For good measure, the Obama campaign itself was forced to retract the constant allegation that Romney advocates a “$5 trillion tax cut.”  Appearing on CNN, Obama deputy campaign manager Stephanie Cutter admitted when pressed, “Well, okay, stipulated – it won’t be near $5 trillion.” 

Now, even the reliably liberal Washington Post is telling Obama “enough already.” 

Assessing Obama’s central reelection theme of minimizing his own record of performance and demonizing tax cuts and deregulation as the source of the nation’s ills, the Post says, “It is time for the Obama campaign to retire this talking point, no matter how much it seems to resonate with voters.”  The Post observes, “He highlights the tax cuts and then says the ‘same trickle-down policies’ – Democratic code for tax cuts for the wealthy – led to the ‘crisis.’”  In remarkably candid language, the Post rejects what it labels that “puzzling” claim:   

“The financial crisis of 2008 stemmed from a variety of complex factors, in particular the bubble in housing prices and the rise of exotic financial instruments…  In any case, the Bush tax cuts belong at the bottom of the list – if at all.” 

Although the Post fails to mention this, there’s another problem with Obama’s demonization of the Bush tax cuts.  Namely, that Obama extended those rates in 2010, claiming that our economy was too weak to withstand their expiration.  Notably, economic growth then was even higher than it is today, rendering his current position even more illogical. 

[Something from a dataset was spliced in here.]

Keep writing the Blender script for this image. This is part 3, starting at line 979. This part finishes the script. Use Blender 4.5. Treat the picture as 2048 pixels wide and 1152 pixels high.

To its credit, the Post also rejects Obama’s “deregulation” line of attack. 

Specifically, when liberals blame “deregulation” for the housing bubble, their most common bogeyman is repeal of the Glass-Steagall’s separation of investment and commercial banking.  The problem?  That repeal occurred under Bill Clinton, not George W. Bush: 

“Clinton signed into law a repeal of the Glass-Steagall law that separated commercial and investment banks – a policy shift that some have said also played a role in the economic crisis.  Moreover, Clinton also signed into law the Commodity Futures Modernization Act, which essentially removed derivatives contracts from regulatory oversight.  By many accounts, derivatives, such as the credit default swap, were at the heart of the financial crisis.” 

Furthermore, if Obama believes so strongly that “deregulation” caused the last recession, then why didn’t he reinstate Glass-Steagall’s provisions at any point during his tenure?  After all, he maintained House and filibuster-proof Senate majorities for almost half of his presidency, so he cannot cite “Republican obstructionism” as a rationalization. 

So what does the Obama campaign have left in its arsenal? 

It can’t use Big Bird. 

It can’t claim that Romney will raise taxes on the middle class. 

And it can’t claim that tax cuts and deregulation caused the last recession and will only bring more catastrophe under a Romney administration. 

Short of convincing upcoming debate moderators to allow teleprompters, Obama is beginning to run out of options.